In February, legislators in Afghanistan passed the Shia Family Law, a controversial section of which requires women to supply their husbands with sex when the husband demands it, forbids wives to leave the house without their husband's permission and demands they wear makeup if their husband so wishes. The law applies to members of Afghanistan's small Shia minority, which constitutes about 10 percent to 15 percent of the population.

As soon as the law was given widespread attention in the media, western politicians, especially those with troops in the country, publicly denounced it and called for a review. Afghanistan President Hamid Karzai has assented, even though he is being given much of the credit for having rushed it through parliament in order to garner votes in this year's August elections.

French President Nicholas Sarkozy summed up the West's attitude pretty plainly: "We are there to defend our values….we refuse to compromise on these values." Wait a minute. We are there to defend our values? Shouldn't we be empowering the Afghanis to defend their values? Shouldn't we be letting them run their own country?

After seven and a half years and 600 deaths fighting the Taliban in Afghanistan, I think it's time people realized we are not going to plant a new Iowa between Iran and Pakistan. The value systems developed over thousands of years in the NATO countries, whose men and women have been dying in Central Asia for most of a decade, do not and will not approximate those of Afghanistan, which for thousands of years has been on its own course.

Afghanis and Iraqis are not going to do as we want them to simply because we've poured hundreds of billions of dollars and thousands of our soldiers', sailors' and Marines' lives into trying to make them like us.

It's time our congressmen and senators, and the president to whom they've given so much leeway, start thinking about a pro-choice foreign policy of the kind we had before Sept. 11, 2001. Before that day, we let nations be nations. Of course, we tried to influence their decisions, but not at the point of a bayonet (unless we had been attacked).
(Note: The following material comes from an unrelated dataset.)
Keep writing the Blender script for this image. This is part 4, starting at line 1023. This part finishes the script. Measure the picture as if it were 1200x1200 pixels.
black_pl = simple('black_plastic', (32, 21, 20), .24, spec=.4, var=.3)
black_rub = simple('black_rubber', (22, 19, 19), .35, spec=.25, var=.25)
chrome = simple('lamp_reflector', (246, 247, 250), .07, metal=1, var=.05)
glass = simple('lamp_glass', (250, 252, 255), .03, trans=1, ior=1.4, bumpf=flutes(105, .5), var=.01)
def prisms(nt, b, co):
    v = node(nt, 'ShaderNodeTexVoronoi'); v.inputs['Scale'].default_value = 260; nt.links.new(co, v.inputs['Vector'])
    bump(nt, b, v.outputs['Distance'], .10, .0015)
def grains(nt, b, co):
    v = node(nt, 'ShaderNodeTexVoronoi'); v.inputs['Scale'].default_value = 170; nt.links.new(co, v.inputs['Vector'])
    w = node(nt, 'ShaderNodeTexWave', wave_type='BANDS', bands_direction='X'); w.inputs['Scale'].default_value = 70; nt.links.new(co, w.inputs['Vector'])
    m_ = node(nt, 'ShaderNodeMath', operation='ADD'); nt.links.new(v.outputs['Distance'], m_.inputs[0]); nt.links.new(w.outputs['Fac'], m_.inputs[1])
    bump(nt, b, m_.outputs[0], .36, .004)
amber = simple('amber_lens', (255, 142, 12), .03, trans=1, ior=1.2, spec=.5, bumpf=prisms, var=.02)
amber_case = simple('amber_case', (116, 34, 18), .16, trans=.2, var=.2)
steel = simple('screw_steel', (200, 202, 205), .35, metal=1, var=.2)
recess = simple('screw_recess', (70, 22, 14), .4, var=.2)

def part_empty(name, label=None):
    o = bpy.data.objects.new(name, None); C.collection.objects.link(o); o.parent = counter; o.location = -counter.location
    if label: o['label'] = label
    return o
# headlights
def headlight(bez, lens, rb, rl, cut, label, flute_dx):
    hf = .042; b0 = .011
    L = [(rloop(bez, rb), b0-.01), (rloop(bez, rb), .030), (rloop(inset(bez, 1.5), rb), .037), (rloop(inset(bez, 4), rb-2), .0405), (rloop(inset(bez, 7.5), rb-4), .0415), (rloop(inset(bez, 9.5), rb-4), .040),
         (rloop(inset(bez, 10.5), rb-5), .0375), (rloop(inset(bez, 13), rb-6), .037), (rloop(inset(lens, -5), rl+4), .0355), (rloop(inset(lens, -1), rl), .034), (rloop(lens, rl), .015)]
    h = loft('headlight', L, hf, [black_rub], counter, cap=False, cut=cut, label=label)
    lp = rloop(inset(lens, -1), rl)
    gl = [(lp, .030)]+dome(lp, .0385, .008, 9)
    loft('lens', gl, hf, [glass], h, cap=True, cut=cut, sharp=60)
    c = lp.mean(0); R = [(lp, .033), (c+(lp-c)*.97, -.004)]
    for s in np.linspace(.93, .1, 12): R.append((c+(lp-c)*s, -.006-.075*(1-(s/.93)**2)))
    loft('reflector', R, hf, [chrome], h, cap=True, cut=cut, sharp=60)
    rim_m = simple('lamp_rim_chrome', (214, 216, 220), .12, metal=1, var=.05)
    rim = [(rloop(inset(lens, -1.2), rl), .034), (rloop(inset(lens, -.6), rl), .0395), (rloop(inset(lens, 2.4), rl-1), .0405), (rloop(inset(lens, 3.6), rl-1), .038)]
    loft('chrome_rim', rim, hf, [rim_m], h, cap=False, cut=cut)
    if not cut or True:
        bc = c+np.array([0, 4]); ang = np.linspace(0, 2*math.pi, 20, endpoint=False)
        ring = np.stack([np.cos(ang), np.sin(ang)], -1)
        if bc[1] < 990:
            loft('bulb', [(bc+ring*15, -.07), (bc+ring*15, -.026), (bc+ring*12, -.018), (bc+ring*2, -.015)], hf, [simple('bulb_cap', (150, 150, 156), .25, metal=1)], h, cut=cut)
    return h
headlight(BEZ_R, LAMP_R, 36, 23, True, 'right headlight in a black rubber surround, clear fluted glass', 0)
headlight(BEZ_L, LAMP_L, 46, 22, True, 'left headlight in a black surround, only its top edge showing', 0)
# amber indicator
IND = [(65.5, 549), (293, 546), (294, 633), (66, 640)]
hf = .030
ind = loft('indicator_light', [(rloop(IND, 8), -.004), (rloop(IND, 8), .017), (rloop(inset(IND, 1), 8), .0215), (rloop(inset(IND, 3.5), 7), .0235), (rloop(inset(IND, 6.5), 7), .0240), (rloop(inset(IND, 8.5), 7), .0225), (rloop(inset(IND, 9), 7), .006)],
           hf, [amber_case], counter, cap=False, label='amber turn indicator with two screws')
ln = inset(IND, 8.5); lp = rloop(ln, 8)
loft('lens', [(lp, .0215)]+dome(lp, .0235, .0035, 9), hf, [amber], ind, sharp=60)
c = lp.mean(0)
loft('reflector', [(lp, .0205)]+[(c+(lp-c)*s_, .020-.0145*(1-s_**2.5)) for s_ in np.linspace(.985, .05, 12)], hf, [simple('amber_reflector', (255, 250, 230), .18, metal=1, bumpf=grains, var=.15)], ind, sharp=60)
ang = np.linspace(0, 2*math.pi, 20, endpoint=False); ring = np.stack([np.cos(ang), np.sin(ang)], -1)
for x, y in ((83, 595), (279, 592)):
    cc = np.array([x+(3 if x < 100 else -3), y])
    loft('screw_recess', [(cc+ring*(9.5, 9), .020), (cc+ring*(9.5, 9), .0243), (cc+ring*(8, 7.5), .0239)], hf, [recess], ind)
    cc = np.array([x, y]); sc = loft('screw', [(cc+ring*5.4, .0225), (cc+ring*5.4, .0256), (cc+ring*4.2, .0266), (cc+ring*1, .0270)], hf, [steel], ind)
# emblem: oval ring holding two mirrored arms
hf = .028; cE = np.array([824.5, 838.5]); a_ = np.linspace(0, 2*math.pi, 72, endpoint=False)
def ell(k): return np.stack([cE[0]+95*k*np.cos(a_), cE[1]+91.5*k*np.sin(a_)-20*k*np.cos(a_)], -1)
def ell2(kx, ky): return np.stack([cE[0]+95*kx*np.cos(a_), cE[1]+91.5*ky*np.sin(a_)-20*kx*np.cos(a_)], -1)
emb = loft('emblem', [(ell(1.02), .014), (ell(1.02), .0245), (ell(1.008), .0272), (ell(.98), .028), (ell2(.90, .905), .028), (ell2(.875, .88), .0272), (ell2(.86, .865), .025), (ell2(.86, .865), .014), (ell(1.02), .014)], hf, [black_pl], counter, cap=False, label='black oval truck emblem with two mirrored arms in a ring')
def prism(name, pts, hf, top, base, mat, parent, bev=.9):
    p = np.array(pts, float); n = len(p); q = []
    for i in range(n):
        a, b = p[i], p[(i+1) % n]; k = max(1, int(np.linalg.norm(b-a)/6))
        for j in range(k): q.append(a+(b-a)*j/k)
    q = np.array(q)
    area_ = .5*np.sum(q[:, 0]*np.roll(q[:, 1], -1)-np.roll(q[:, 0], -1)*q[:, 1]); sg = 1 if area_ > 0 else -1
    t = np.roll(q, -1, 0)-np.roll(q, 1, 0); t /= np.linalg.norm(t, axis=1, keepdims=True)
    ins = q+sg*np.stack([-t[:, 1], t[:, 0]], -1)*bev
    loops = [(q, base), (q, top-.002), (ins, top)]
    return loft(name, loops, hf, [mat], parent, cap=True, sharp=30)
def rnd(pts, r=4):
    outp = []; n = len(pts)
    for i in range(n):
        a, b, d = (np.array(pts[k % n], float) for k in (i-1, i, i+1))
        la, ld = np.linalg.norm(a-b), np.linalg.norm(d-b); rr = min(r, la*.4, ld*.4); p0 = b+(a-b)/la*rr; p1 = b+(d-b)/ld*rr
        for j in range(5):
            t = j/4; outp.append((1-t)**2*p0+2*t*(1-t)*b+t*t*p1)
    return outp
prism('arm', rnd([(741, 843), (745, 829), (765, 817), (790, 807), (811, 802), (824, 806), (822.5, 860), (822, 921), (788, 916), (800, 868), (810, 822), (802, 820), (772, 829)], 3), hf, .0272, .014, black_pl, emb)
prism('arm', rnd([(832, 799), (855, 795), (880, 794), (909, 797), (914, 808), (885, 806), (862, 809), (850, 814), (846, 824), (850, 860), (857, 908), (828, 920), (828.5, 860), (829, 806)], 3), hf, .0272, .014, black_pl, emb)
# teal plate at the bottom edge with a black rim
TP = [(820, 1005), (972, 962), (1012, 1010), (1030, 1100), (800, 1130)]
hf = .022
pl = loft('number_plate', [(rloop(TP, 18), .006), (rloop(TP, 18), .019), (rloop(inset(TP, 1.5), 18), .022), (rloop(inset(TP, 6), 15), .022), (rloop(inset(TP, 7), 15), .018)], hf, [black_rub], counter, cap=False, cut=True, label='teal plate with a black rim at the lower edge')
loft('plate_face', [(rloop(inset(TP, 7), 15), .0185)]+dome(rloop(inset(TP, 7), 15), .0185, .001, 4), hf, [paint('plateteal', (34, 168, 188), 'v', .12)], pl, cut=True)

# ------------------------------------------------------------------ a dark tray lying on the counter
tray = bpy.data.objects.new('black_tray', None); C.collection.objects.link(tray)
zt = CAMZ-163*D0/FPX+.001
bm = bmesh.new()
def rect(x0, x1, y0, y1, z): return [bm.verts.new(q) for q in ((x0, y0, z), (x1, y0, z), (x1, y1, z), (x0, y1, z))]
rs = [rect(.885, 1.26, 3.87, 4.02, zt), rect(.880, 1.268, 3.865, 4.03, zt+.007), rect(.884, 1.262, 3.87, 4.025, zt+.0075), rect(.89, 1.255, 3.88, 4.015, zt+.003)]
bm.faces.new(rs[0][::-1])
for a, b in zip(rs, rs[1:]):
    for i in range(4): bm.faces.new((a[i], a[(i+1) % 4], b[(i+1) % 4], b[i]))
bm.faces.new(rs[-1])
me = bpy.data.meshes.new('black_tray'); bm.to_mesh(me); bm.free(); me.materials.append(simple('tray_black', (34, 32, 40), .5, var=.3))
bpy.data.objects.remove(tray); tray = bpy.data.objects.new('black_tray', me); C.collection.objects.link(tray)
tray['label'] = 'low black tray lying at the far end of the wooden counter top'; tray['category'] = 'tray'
The people we are fighting in Afghanistan and Iraq today did not invade us and threaten to impose their economic, political or moral systems on us. Quite the opposite, actually. It is we who have been over there wreaking havoc, picking sides in local struggles about which we have no understanding, trying to mold them into slightly different versions of ourselves. Anyone who cares for their country would do well to consider why Afghanistan is known as the graveyard of empires, and let their representative and the President know that it is not time for America to go down that path.